**WRITTEN PROBLEM:**
Repeat, exactly and only, the lines from the beginning of the data through the line with "return np.where(on, rise * lip * e, 0)". Pictures are left out.
══════
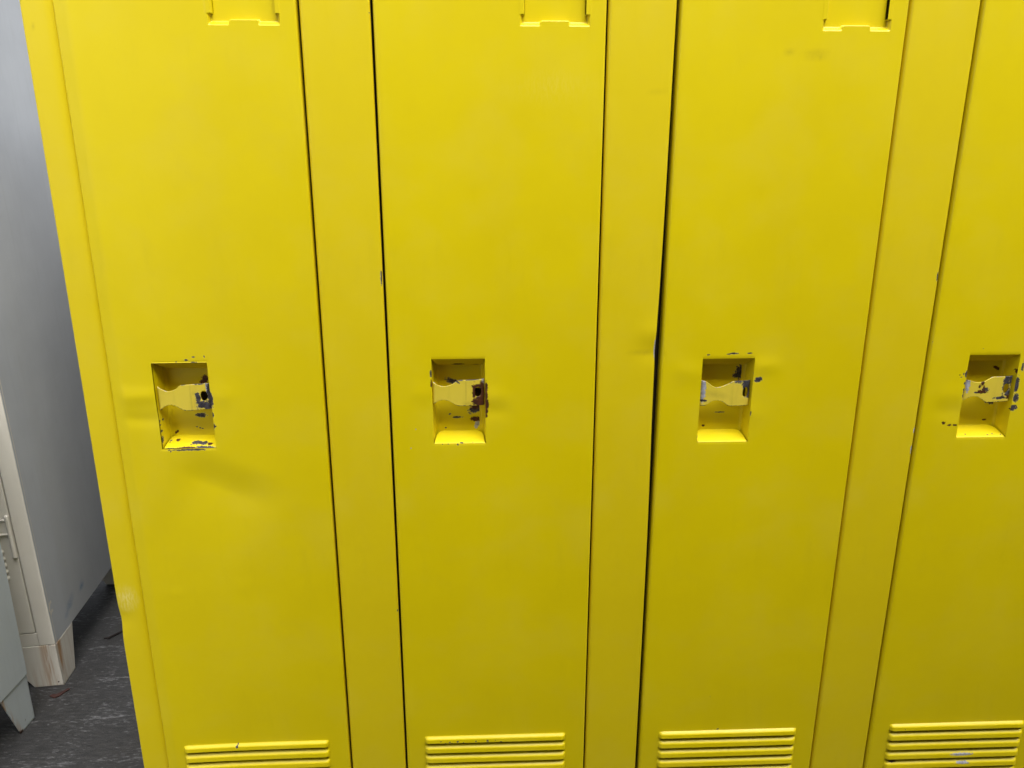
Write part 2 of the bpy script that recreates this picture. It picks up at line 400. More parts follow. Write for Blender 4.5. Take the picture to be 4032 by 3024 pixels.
def louver_h(k, u, z, dz):
    zt = LZT - dz - k * LP + (0.0012 if k else 0)
    zl = LZT - dz - 0.0120 - k * LP
    t = (zt - z)                                   # distance below the top of this louver
    rise = np.clip(sstep(-.0012, 0.0046, t) * 1.09 - .04, 0, 1) * (LH - 0.0006) + np.clip((t - 0.0036) / (zt - zl - 0.0036), 0, 1) * 0.0008
    lip = 1 - 0.30 * sstep(zt - zl - 0.0020, zt - zl, t)
    on = (z >= zl - 1e-7) & (z <= zt)
    e = np.clip(np.minimum(u - LX0, LX1 - u) / 0.0065, 0, 1)
    e = np.sqrt(np.clip(1 - (1 - e) ** 2, 0, 1))
    return np.where(on, rise * lip * e, 0)

SLX0, SLX1 = 0.1812, 0.2675                      # label recess
def label_h(u, z, dz):
    b0, b1 = 1.5231 - dz, 1.5290 - dz
    top1, top0 = 1.6000 - dz, 1.5940 - dz
    side = np.minimum(sstep(SLX0, SLX0 + .0028, u), 1 - sstep(SLX1 - .0028, SLX1, u))
    ver = np.minimum(sstep(b0, b1, z), 1 - sstep(top0, top1, z))
    d = -0.0058 * np.minimum(side, ver)
    fl = (z > 1.5368 - dz) & (z < 1.580 - dz) & ((u < 0.1866) | (u > 0.2626))     # side flanges stay flush
    d = np.where(fl, 0.0003, d)
    r = .003
    tx = np.maximum(np.maximum(0.2056 + r - u, u - (0.2424 - r)), 0)
    tz = np.maximum(z - (1.5300 - dz - r), 0)
    tab = (np.hypot(tx, tz) <= r + 1e-6) & (z > b0 - .002)
    d = np.where(tab, 0.0, d)
    ins = (u > SLX0 - .0012) & (u < SLX1 + .0012) & (z > b0 - .0012) & (z < top1 + .0012)
    return np.where(ins, d, 0), ins

DOOR_LABELS = [
    'yellow door with a badly chipped bottom latch ledge and a creased face beside the latch',
    'yellow door with rust-brown flaking around its latch hole',
    'yellow door with a dark bare patch above its latch strap',
    'yellow door with chips scattered down both sides of its latch',
]

def make_door(i):
    ox = DOOR_X[i]
    dz = DROP[i]
    rows = SPOTS[i]
    lz_b = LZT - dz - NL * LP
    lips = [LZT - dz - 0.0120 - k * LP for k in range(NL)]
    tops = [LZT - dz - k * LP + (0.0012 if k else 0) for k in range(NL)]
    us = lines(0.0022, DOOR_W - 0.0022, 0.006,
               [(LX0 - .001, LX0 + .008, .0011), (LX1 - .008, LX1 + .001, .0011), (.012, PX0, .0020),
                (PX0 - .012, PX1 + .016, .0011), (SLX0 - .002, .2085, .0009), (.239, SLX1 + .002, .0009)],
               (PX0, PX1, 0.1865, 0.1867, 0.1872, 0.2620, 0.2625, 0.2627))
    zs = lines(DZ0 + .0022, DZ1 - .0022, 0.006,
               [(lz_b - .002, LZT - dz + .002, .0009), (0.895, PZ0 - .02, .003), (PZ0 - .012, PZ1 + .012, .0011),
                (1.5212 - dz, 1.5395 - dz, .0007)],
               tuple([PZ0 - dz, PZ1 - dz, 1.5367 - dz, 1.5369 - dz] + lips + [l - .00012 for l in lips] + tops))
    # folded border
    R, FL = 0.0022, 0.019
    bx = [(0.0, FL), (0.0, .014), (0.0, .006), (0.0, R)] + [(R * (1 - math.cos(a)), R * (1 - math.sin(a))) for a in (math.radians(30), math.radians(60))]
    RLX, RLY = (.0022, .0022) if i == 0 else (.0030, .0085)
    bl = [(0.0, FL), (0.0, .0145), (0.0, RLY)] + [(RLX * (1 - math.cos(math.radians(a))), RLY * (1 - math.sin(math.radians(a)))) for a in (15, 30, 45, 60, 75)]
    us = np.array([bl[-1][0] + .0004 if False else q for q in us if q > RLX + .0003])
    us = np.concatenate([[RLX], us])
    xa = np.array([p[0] for p in bl] + list(us) + [DOOR_W - p[0] for p in bx[::-1]])
    xd = np.array([p[1] for p in bl] + [0] * len(us) + [p[1] for p in bx[::-1]])
    za = np.array([DZ0 + p[0] for p in bx] + list(zs) + [DZ1 - p[0] for p in bx[::-1]])
    zd = np.array([p[1] for p in bx] + [0] * len(zs) + [p[1] for p in bx[::-1]])
    U, Z = np.meshgrid(xa, za)
    Dp = np.maximum(xd[None, :], zd[:, None])
    flat = Dp < 1e-9
    h = door_dents(i, U, Z)
    near = (U > PX0 - .014) & (U < PX1 + .014) & (Z > PZ0 - .016) & (Z < PZ1 + .014)
    # the face rolls softly over the bottom and top of the latch opening
    inx = (U > PX0 - .0005) & (U < PX1 + .0005)
    h -= np.where(inx, 0.0004 * (1 - sstep(0, .0035, (PZ0 - dz) - Z)) * ((PZ0 - dz) >= Z), 0)
    h -= np.where(inx, 0.0004 * (1 - sstep(0, .0035, Z - (PZ1 - dz))) * ((PZ1 - dz) <= Z), 0)
    lab, lab_in = label_h(U, Z, dz)
    h += lab
    lv = np.zeros(U.shape, int) - 1
    for k in range(NL):
        h += louver_h(k, U, Z, dz)
    V = np.stack([U, Dp - h, Z], axis=-1)
    F = gridfaces(len(za), len(xa))
    Vf = V.reshape(-1, 3)
    Dpf = Dp.ravel()
    cu = U.ravel()[F].mean(1)
    cz = Z.ravel()[F].mean(1)
    slit = (cz > 1.5372 - dz) & (cz < 1.580 - dz) & (((cu > .1866) & (cu < .1872)) | ((cu > .2620) & (cu < .26255)))
    hole = slit | (cu > PX0) & (cu < PX1) & (cz > PZ0 - dz) & (cz < PZ1 - dz)
    reg = np.zeros(len(F), int)
    for k in range(NL):
        m = (cu > LX0) & (cu < LX1) & (cz < tops[k]) & (cz > lips[k] - .0001)
        reg[m] = 10 + k
        slot = (cu > LX0 + .003) & (cu < LX1 - .003) & (cz < lips[k]) & (cz > lips[k] - .0045)
        hole |= slot
    reg[lab_in.ravel()[F].all(1)] = 5
    A = blob_attrs(rows, 'd', U.ravel() * 1000, Z.ravel() * 1000)

    def piece(name, mask, parent, loc):
        f = F[mask]
        idx, inv = np.unique(f, return_inverse=True)
        o = mesh_obj(name, Vf[idx], inv.reshape(-1, 4), YELLOW, parent, loc, {k2: a[idx] for k2, a in A.items()})
        o.data.materials.append(GAP_SHADE)
        o.data.polygons.foreach_set('material_index', (Dpf[f].max(1) > (.016 if i != 2 else .030)).astype(np.int32))  # deepest border faces take the painted gap shade
        return o
    door = piece('door', (reg == 0) & ~hole, bank, L(ox, 0, 0))
    door['label'] = DOOR_LABELS[i]
    for k in range(NL):
        piece('louver', (reg == 10 + k) & ~hole, door, (0, 0, 0))
    piece('label_slot', (reg == 5) & ~hole, door, (0, 0, 0))
    make_pocket(i, door, dz, rows)
    make_strap(i, door, dz, rows)
    return door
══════
**ANSWER TO THIS TASK:**
Write part 2 of the bpy script that recreates this picture. It picks up at line 400. More parts follow. Write for Blender 4.5. Take the picture to be 4032 by 3024 pixels.
def louver_h(k, u, z, dz):
    zt = LZT - dz - k * LP + (0.0012 if k else 0)
    zl = LZT - dz - 0.0120 - k * LP
    t = (zt - z)                                   # distance below the top of this louver
    rise = np.clip(sstep(-.0012, 0.0046, t) * 1.09 - .04, 0, 1) * (LH - 0.0006) + np.clip((t - 0.0036) / (zt - zl - 0.0036), 0, 1) * 0.0008
    lip = 1 - 0.30 * sstep(zt - zl - 0.0020, zt - zl, t)
    on = (z >= zl - 1e-7) & (z <= zt)
    e = np.clip(np.minimum(u - LX0, LX1 - u) / 0.0065, 0, 1)
    e = np.sqrt(np.clip(1 - (1 - e) ** 2, 0, 1))
    return np.where(on, rise * lip * e, 0)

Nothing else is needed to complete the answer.